Direction
Extract from the listing each line in which the word "parts" appears.

Data listing

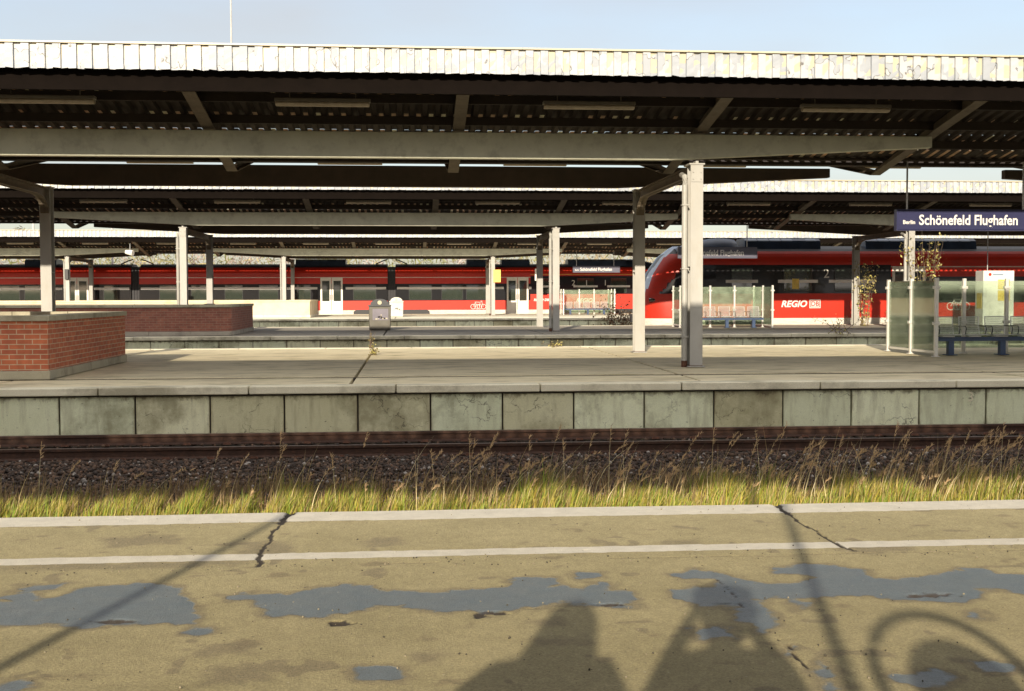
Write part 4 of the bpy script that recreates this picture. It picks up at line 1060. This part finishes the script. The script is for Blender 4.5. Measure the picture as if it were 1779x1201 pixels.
...
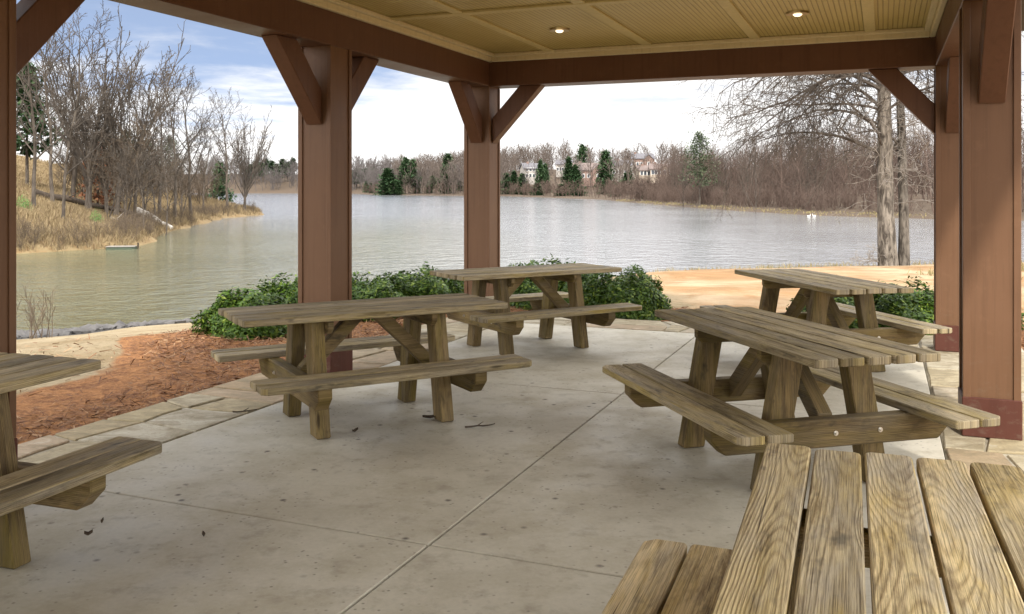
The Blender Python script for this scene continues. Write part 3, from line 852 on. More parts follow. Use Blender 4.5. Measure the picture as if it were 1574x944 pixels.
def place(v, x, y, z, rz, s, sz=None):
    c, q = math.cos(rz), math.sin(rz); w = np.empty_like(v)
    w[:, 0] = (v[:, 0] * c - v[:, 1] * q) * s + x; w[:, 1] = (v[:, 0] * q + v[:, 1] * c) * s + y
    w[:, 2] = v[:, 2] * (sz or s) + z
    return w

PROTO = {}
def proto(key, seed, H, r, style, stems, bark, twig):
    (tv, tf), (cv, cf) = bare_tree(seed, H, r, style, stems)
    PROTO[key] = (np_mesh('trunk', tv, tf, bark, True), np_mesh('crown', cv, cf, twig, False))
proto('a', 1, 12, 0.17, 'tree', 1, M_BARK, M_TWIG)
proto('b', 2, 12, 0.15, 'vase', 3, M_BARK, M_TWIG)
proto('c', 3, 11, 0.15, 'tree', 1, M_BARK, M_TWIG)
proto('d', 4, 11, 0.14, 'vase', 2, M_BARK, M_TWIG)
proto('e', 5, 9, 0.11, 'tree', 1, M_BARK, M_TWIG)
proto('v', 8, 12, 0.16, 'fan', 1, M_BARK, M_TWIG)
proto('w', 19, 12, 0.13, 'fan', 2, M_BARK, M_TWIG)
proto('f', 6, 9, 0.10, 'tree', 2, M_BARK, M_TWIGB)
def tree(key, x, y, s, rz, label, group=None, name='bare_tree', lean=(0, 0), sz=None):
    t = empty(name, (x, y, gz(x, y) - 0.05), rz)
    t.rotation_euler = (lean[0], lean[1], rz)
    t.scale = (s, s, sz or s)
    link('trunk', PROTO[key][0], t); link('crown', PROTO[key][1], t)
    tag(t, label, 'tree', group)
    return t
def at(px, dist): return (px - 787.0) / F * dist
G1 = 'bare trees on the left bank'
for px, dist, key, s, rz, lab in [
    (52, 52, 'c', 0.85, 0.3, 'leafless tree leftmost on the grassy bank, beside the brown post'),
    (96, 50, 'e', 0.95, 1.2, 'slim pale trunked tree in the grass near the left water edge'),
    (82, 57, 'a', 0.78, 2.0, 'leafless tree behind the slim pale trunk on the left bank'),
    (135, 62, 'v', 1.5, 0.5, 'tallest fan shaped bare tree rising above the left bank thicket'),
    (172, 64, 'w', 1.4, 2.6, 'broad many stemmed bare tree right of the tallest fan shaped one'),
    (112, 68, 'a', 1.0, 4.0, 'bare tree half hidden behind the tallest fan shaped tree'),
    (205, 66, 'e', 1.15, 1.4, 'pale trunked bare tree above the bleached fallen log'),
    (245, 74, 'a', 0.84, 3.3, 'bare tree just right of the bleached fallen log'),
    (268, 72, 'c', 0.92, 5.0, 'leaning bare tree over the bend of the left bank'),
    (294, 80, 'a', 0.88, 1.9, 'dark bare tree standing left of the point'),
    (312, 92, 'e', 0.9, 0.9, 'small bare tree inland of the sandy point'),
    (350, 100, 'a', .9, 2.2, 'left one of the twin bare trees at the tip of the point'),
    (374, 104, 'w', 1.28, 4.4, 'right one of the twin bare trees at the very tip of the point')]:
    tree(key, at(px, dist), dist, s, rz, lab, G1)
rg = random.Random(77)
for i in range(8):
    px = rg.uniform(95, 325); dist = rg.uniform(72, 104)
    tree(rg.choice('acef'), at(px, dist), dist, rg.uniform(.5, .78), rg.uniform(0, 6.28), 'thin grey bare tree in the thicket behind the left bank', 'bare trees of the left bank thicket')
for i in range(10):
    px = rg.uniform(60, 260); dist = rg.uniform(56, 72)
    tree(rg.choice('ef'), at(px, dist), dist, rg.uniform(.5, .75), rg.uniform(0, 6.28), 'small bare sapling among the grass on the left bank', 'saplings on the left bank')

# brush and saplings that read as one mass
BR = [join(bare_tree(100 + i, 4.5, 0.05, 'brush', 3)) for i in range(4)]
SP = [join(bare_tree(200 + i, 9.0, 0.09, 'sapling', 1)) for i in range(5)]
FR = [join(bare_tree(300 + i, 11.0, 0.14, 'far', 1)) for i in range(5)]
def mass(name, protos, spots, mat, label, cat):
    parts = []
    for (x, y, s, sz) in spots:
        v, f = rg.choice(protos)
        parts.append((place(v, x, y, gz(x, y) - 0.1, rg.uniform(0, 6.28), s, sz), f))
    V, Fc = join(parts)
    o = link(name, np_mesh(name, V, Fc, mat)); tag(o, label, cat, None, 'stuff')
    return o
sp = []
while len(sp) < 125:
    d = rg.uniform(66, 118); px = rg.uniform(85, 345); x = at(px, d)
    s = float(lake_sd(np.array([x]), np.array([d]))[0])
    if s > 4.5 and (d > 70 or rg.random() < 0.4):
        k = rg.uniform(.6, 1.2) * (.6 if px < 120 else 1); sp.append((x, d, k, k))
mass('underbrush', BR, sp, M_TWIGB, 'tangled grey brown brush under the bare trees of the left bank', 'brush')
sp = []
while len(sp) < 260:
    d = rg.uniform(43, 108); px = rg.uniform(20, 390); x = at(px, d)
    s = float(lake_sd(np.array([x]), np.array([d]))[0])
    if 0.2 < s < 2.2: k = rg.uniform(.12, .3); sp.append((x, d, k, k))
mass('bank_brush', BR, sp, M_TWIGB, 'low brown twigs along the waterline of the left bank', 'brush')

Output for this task
The Blender Python script for this scene continues. Write part 3, from line 852 on. More parts follow. Use Blender 4.5. Measure the picture as if it were 1574x944 pixels.
    parts = []
        parts.append((place(v, x, y, gz(x, y) - 0.1, rg.uniform(0, 6.28), s, sz), f))
    V, Fc = join(parts)